Anna McNay
16/07/12
Metamorphosis: Titian 2012
National Gallery
11 July – 23 September 2012
As its contribution to the Cultural Olympiad, the National Gallery has undertaken a ground-breaking collaboration, their first with the Royal Opera House, bringing together three contemporary visual artists (Chris Ofili, Conrad Shawcross and Mark Wallinger), seven choreographers, three composers, a librettist, and various poets, all responding to three paintings by Titian (ca. 1490 – 1576), now proudly secured for the nation (two in conjunction with Scottish National Gallery).
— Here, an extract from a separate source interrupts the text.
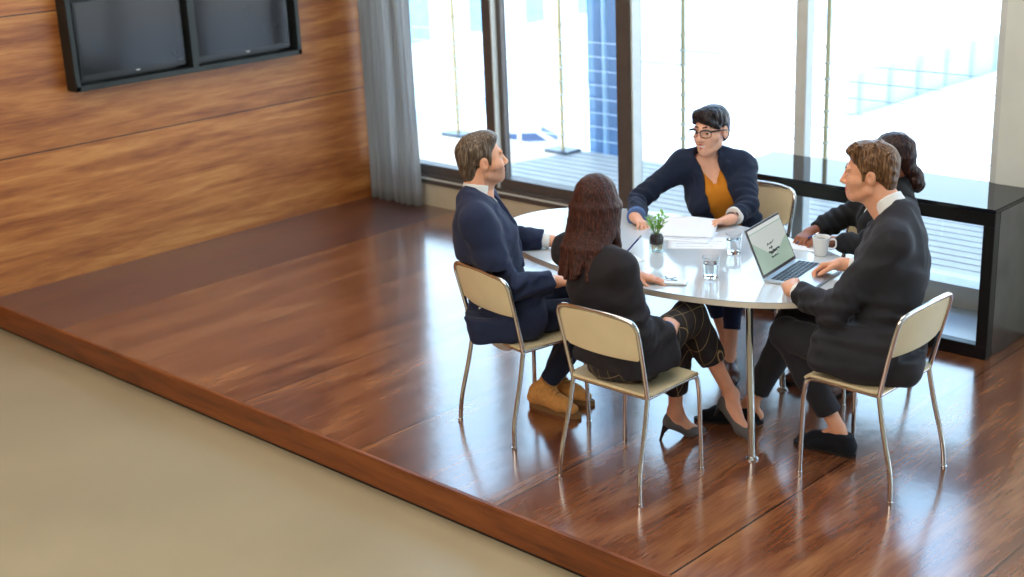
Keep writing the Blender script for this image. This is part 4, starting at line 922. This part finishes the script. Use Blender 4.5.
blob('shirt', torso_prims(F, -.012) + [P('cyl', F.t(0, -.012, .02), h(0, -.024, -.075) * .55 + F.t(0, 0, .035) * .45 + F.u * .026, .072, .064, k=.008), P('cap', F.t(.03, .05, .05), F.t(.035, .085, .005), .013, .008, k=.006), P('cap', F.t(-.03, .05, .05), F.t(-.035, .085, .005), .013, .008, k=.006), chair_clear(*F.chair, y=-.182)], .0045, shirt_white, R_, noise=folds(.0018, 60, 4))
jk = torso_prims(F, .010, chest=.192, waist=.168) + sleeve(F.sR, F.eR, F.wR, 1.0, (.074, .064, .050), .05) + sleeve(F.sL, F.eL, F.wL, 1.0, (.074, .064, .050), .05)
jk += [P('box', F.p(-.015, -.005, .0), (.215, .17, .12), .075, M=F.M, k=.05), P('cap', F.p(.10, .04, .0), F.p(.13, .13, .0), .09, .07, k=.05), P('box', F.p(-.15, .13, -.005), (.085, .15, .095), .05, M=F.M, k=.04)]
jk += [P('cap', F.t(0, .125, .10), F.p(0, .20, .16), .060, .012, M=F.M, sc=(1, 1.6, 1), k=.004, mode='s'), P('cap', F.t(0, .02, .080), F.t(-.01, .11, .085), .060, .078, k=.004, mode='s')] + lapels(F, top=.09) + [seat_clip()]
jk.append(chair_clear((5.53, 1.245), 88.5, -.182))
blob('jacket', jk, .005, charcoal, R_, noise=suit(F, 24))
for W_, E_ in ((F.wR, F.eR), (F.wL, F.eL)):
    d = unit(V3(W_) - V3(E_)); blob('shirt_cuff', [P('cyl', V3(W_) - d * .06, V3(W_) - d * .028, .038, .037)], .004, shirt_white, R_)
trousers(F, charcoal, R_, (.172, .14, .11), hem=(.055, .085), seed=34, r=(.090, .072, .066, .054))
shoe(R_, 'shoe', (4.895, 1.385, 0), (4.615, 1.22, 0), F.aR, black_suede, black_sole, w=(.031, .043), lace=heel_black)
shoe(R_, 'shoe', (5.415, 1.325, 0), (5.115, 1.295, 0), F.aL, black_suede, black_sole, w=(.031, .043), lace=heel_black)

# ---- dark-haired woman mostly hidden behind him
F = Fig(base=(4.97, 2.12, 0), g=.92, fem=1, pel=(5.02, 2.17, .545), mid=(5.09, 2.15, .965), sR=(4.985, 2.27, .96), sL=(5.195, 2.03, .96), hd=(5.09, 2.12, 1.142), face=(-.80, -.58, -.12), hs=1.0,
        eR=(4.80, 2.14, .80), wR=(4.765, 1.955, .772), eL=(5.12, 1.86, .80), wL=(4.935, 1.885, .775),
        hR=(4.96, 2.22, .545), kR=(4.80, 1.86, .55), aR=(4.80, 2.0, .115), hL=(5.06, 2.10, .545), kL=(4.95, 1.74, .55), aL=(5.0, 1.92, .115),
        footR=(V3(4.815, 2.04, .05), V3(4.74, 1.90, .03), V3(4.72, 1.86, .028)), footL=(V3(5.015, 1.96, .05), V3(4.96, 1.82, .03), V3(4.94, 1.78, .028)),
        handR=dict(Fd=(.0, -.98, -.12), N=down, curl=(.6, .7, .5), thumb=(.3, .7)), handL=dict(Fd=(-.95, -.15, -.08), N=down, curl=(.25, .4, .3)))
R_ = person(F.base, 'woman in black with dark hair in a low bun, behind the man at the laptop')
blob('body', body_prims(F), .0042, [skin_brown], R_); eyes(F, R_); lips(F, R_, lip_m)
hair5 = hmat('dark_bun_hair', (24, 15, 16), (44, 28, 26), (92, 58, 42)); brows(F, R_, hair5, .0036)
h = F.h; H = F.H
blob('hair', [P('ell', h(0, -.018, .048), (.082, .102, .087), M=H), P('ell', h(0, -.07, -.0), (.066, .045, .065), M=H, k=.03), P('ell', h(0, -.105, -.105), (.050, .044, .054), M=H, k=.02), P('ell', h(.01, -.115, -.14), (.032, .03, .035), M=H, k=.02), P('ell', h(0, -.085, -.055), (.05, .04, .04), M=H, k=.02), P('ell', h(0, .108, -.018), (.09, .08, .088), M=H, k=.012, mode='s'), P('ell', h(0, .03, -.085), (.11, .075, .064), M=H, k=.012, mode='s'), P('cap', h(.05, .06, .085), h(.078, .0, .02), .016, .014, k=.02), P('cap', h(-.05, .06, .085), h(-.078, .0, .02), .016, .014, k=.02)], .0035, hair5, R_, noise=folds(.004, 110, 16))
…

These three pictures, painted for the Spanish king Phillip II in the late 16th century, take as their subject Roman poet Ovid’s Metamorphoses, and depict the scenes from it where Callisto, one of Diana’s nymphs, is banished for having fallen pregnant (Diana and Callisto, 1556-59), the moment at which the naïve hunter Actaeon stumbles in upon the nymphs bathing (Diana and Actaeon, 1556-59), and the ensuing act of revenge whereby Diana turns Actaeon into a stag, who is then devoured by his own hounds (The Death of Actaeon, 1559-75). The subjects were chosen by Titian himself and considered so erotic and sensual at the time that they were hung in a room intended for men only, and covered whenever a lady should enter. This, of course, echoes the notions of trespass, revealing and concealing, intrinsic to the works themselves. The final painting depicting the death scene never actually made it to the court of Phillip II, and the three paintings, therefore, have not been hung together since their time in Titian’s studio.